◆ Problem statement
Report how many lines below contain the word "follow", and give only that number.

◆ Data

— Begin —

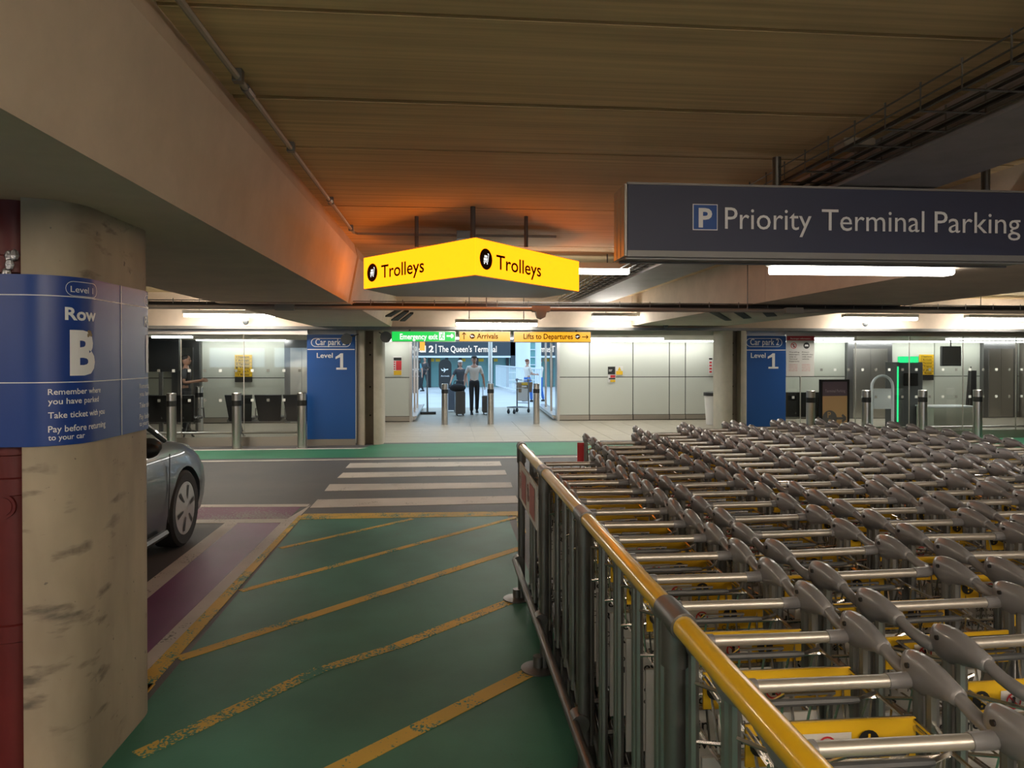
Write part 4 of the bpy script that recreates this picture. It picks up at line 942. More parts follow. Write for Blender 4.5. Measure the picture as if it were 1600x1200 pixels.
for i in range(8): z_ = .2 + i * .5; m = MB(); m.box(tl(at(797, 560, Yt).x), tl(at(1000, 560, Yt).x), 5.9, 5.98, z_, z_ + .06); m.build('transom', 'wmetal', t)
m = MB(); m.box(tl(at(797, 560, Yt).x), tl(at(808, 560, Yt).x), -.3, .3, at(700, 578, Yt).z, zf1 + 2); m.build('corner_block', 'fascia', t)
for n_, (px, Yc, r_) in enumerate(((817, 34, .36), (842, 38, .2), (766, 30, .09))):
    p = at(px, 600, Yc); m = MB(); m.lathe([(r_, 0), (r_, 7)], 20); o = m.build('round_column', 'wmetal' if n_ < 2 else 'steel', None, True, (p.x, Yc, 0)); tag(o, ('thick white round column outside, right of the terminal doors', 'slim white round column at the right edge of the opening', 'thin steel mast outside behind the walking man')[n_], 'column')
m = MB(); m.lathe([(.5, 0), (.5, .3)], 8)
m = MB(); q = at(657.5, 541, Yt - .5); m.box(tl(q.x) - .22, tl(q.x) + .22, -.5, -.3, q.z - .24, q.z + .24); m.build('yellow_sign', 'sign_a', t)
# black oval totem by the doors
p = at(695.5, 600, 34); hw = abs(at(705.5, 600, 34).x - p.x); z0_, z1_ = at(695, 604, 34).z, at(695, 561, 34).z
t = empty('oval_totem', (p.x, 34, 0), 'black oval totem with white plane symbols in front of the terminal doors', 'sign')
m = MB(); pts = []
for k in range(26): tt = PI * k / 12 if k < 13 else PI * (k - 1) / 12; pts.append((hw * math.cos(tt), (z1_ - hw if k < 13 else .1 + hw) + hw * math.sin(tt)))
m.prism_y(pts, -.06, .06); m.build('panel', 'black', t); m = MB(); m.box(-.15, .15, -.05, .05, 0, .3); m.build('foot', 'black', t)
m = MB(); plane_icon(m, lambda u, v: (u, -.065, v), 0, 1.1, .2, .2); text(m, 'Arrivals', lambda u, v: (u, -.065, v), -.2, .2, .78, .07); m.build('symbol', 'txtw', t)
# white railing outside
pa, pb = onz(775, 606), onz(846, 628)
t = empty('white_railing', (pa.x, pa.y, 0), 'white metal railing outside running past the terminal doors', 'railing')
v = Vector((pb.x - pa.x, pb.y - pa.y, 0)); L = v.length; hR = 1.25
for zz in (hR, .15): m = MB(); m.tube([(0, 0, zz), (v.x, v.y, zz)], .035, 6); m.build('rail', 'wmetal', t, True)
pr = MB(); pr.box(-.02, .02, -.02, .02, .15, hR); pr = pr.build('baluster', 'wmetal', t)
n = 30
for k in range(1, n): c = pr.copy(); COL.objects.link(c); c.location = (v.x * k / n, v.y * k / n, 0)
pa = onz(842, 632); 
# far backdrop building
m = MB(); m.box(-30, 40, 70, 72, 0, 9); o = m.build('distant_building', 'teal'); tag(o, 'distant pale teal glazed building behind the terminal front', 'building')
m = MB()
for k in range(35): m.box(-30 + k * 2, -29.8 + k * 2, 69.8, 70, 0, 9)
m.build('mullions', 'wmetal', o)['kind'] = 'stuff'

# ------------------------------------------------------------------ people
def skinmesh(name, nodes, edges, m, parent, sub=1, root=0):
    """nodes: [(x,y,z,r)]"""
    me = bpy.data.meshes.new('sk'); me.from_pydata([n[:3] for n in nodes], edges, []); ob = bpy.data.objects.new('sk', me); COL.objects.link(ob)
    sk = ob.modifiers.new('s', 'SKIN'); sk.use_smooth_shade = True
    if sub: sb = ob.modifiers.new('u', 'SUBSURF'); sb.levels = sub; sb.render_levels = sub
    if not me.skin_vertices: 
        bm = __import__('bmesh').new(); bm.from_mesh(me); bm.verts.layers.skin.verify(); bm.to_mesh(me); bm.free()
    for i, n in enumerate(nodes):
        r = n[3]; me.skin_vertices[0].data[i].radius = (r, n[4] if len(n) > 4 else r); me.skin_vertices[0].data[i].use_root = (i == root)
    dg = bpy.context.evaluated_depsgraph_get(); ev = ob.evaluated_get(dg); nm = bpy.data.meshes.new_from_object(ev)
    nm.materials.clear(); nm.materials.append(M[m]); nm.polygons.foreach_set('use_smooth', [True] * len(nm.polygons))
    bpy.data.objects.remove(ob); o = bpy.data.objects.new(name, nm); COL.objects.link(o); o.parent = parent; nm.name = name
    return o
def person(loc, rz, H, label, top, bottom, hairm, lh, rh, lf=(0, 0), rf=(0, 0), cap=None, longhair=False, shoes='shoe', female=False, lel=None, rel=None):
    """local frame faces -y. lh/rh: hand positions relative to shoulders; lf/rf: foot forward offset and lift"""
    t = empty('person', loc, label, 'person', None, rz); s = H / 1.75
    S = .175 if not female else .15
    nd = [(0, 0, .95, .125, .095), (0, 0, 1.12, .12, .085), (0, -.005, 1.28, .15, .10), (0, 0, 1.40, .13, .085), (0, .005, 1.48, .055), (0, -.01, 1.55, .055)]
    ed = [(0, 1), (1, 2), (2, 3), (3, 4), (4, 5)]
    arms = []
    for sx, hd, el in ((-1, lh, lel), (1, rh, rel)):
        sh = Vector((sx * S, 0, 1.40)); h = sh + Vector(hd); e = Vector(el) + sh if el else (sh + h) / 2 + Vector((sx * .04, .05, -.02))
        i = len(nd); nd += [(*sh, .055), (*e, .042), (*(e + (h - e) * .92), .027)]; ed += [(3, i), (i, i + 1), (i + 1, i + 2)]; arms.append((sh, e, h))
        # hand: palm plus five fingers
        d = (h - e).normalized(); side = Vector((0, 1, 0)) if abs(d.y) < .8 else Vector((0, 0, -1)); 
        nd.append((*(h + d * .045), .026)); ed.append((i + 2, i + 3)); pi = i + 3
        for k, ln in enumerate((.055, .07, .075, .068)):
            o_ = side * (k - 1.5) * .018; nd += [(*(h + d * .075 + o_), .009), (*(h + d * (.075 + ln * .5) + o_), .008), (*(h + d * (.075 + ln) + o_ + Vector((-sx * .012, 0, 0))), .007)]
            j = len(nd) - 3; ed += [(pi, j), (j, j + 1), (j + 1, j + 2)]
        nd += [(*(h + d * .03 - side * .04), .010), (*(h + d * .06 - side * .055), .008)]; j = len(nd) - 2; ed += [(pi, j), (j, j + 1)]
    legs = []
    for sx, ft in ((-1, lf), (1, rf)):
        hp = Vector((sx * .085, 0, .90)); an = Vector((sx * .09, -ft[0], .085 + ft[1])); kn = (hp + an) / 2 + Vector((0, -.04 - abs(ft[1]) * .3, .03)); legs.append((hp, kn, an))
        i = len(nd); nd += [(*hp, .085), (*kn, .058), (*an, .04)]; ed += [(0, i), (i, i + 1), (i + 1, i + 2)]
    sc = lambda L: [tuple(c * s for c in n[:3]) + tuple(r * s for r in n[3:]) for n in L]
    body = skinmesh('body', sc(nd), ed, 'skin', t)
    # head with face
    m = MB(); rs = []
    for z_, rx, ry, dy in ((1.52, .03, .035, 0), (1.545, .05, .07, -.012), (1.58, .062, .085, -.012), (1.63, .07, .092, -.006), (1.68, .073, .095, 0), (1.72, .065, .085, .003), (1.75, .035, .045, .005)):
        rs.append([(rx * math.cos(a) * s, (dy + ry * math.sin(a)) * s, z_ * s) for a in [2 * PI * k / 14 for k in range(14)]])
    m.rings(rs); m.ball((0, -.1 * s, 1.62 * s), .013 * s, .02 * s, .022 * s, 8, 5)
    for sx in (-1, 1): m.ball((sx * .074 * s, .005 * s, 1.63 * s), .01 * s, .02 * s, .032 * s, 6, 4)
    hd_ = m.build('head', 'skin', t, True)
    m = MB()
    for sx in (-1, 1): m.ball((sx * .028 * s, -.09 * s, 1.648 * s), .011 * s, .008 * s, .006 * s, 6, 4)
    m.build('eyes', 'black', hd_); m = MB(); m.ball((0, -.088 * s, 1.578 * s), .022 * s, .01 * s, .005 * s, 6, 4); m.build('mouth', 'redpan', hd_)
    m = MB(); m.ball((0, .015 * s, 1.69 * s), .082 * s, .098 * s, .072 * s, 12, 7)
    if longhair: m.ball((0, .06 * s, 1.56 * s), .085 * s, .05 * s, .17 * s, 10, 7)
    m.build('hair', hairm, t, True)
    if cap:
        m = MB(); m.ball((0, .005 * s, 1.715 * s), .09 * s, .105 * s, .055 * s, 12, 6); m.rbox(-.06 * s, .06 * s, -.17 * s, -.05 * s, 1.69 * s, 1.705 * s, .003); m.build('cap', cap, t, True)
    # clothes follow the body
    n2 = [(0, 0, .92, .135, .11), (0, 0, 1.0, .138, .108), (0, 0, 1.12, .14, .108), (0, -.005, 1.28, .17, .12), (0, 0, 1.41, .15, .105), (0, .005, 1.475, .075)]; e2 = [(0, 1), (1, 2), (2, 3), (3, 4), (4, 5)]
    for sh, e, h in arms: i = len(n2); n2 += [(*sh, .068), (*(sh + (e - sh) * .8), .057)]; e2 += [(4, i), (i, i + 1)]
    skinmesh('shirt', sc(n2), e2, top, t)
    n3 = [(0, 0, 1.07, .152, .122), (0, 0, .95, .155, .125)]; e3 = [(0, 1)]
    for hp, kn, an in legs: i = len(n3); n3 += [(*hp, .098), (*kn, .072), (*(an + Vector((0, .005, -.01))), .058)]; e3 += [(1, i), (i, i + 1), (i + 1, i + 2)]
    skinmesh('trousers', sc(n3), e3, bottom, t)
    for hp, kn, an in legs:
        m = MB(); rs = []
        for y_, hw_, ht_ in ((.07, .03, .06), (.03, .042, .09), (-.05, .042, .075), (-.13, .046, .05), (-.18, .03, .035)):
            rs.append([((an.x + hw_ * c1) * s, (an.y + y_) * s, (an.z - .085 + (0 if k_ in (0, 1) else ht_)) * s) for k_, c1 in enumerate((-1, 1, .8, -.8))])
        m.rings(rs); m.build('shoe', shoes, t, True)
    return t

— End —

◆ Task response
2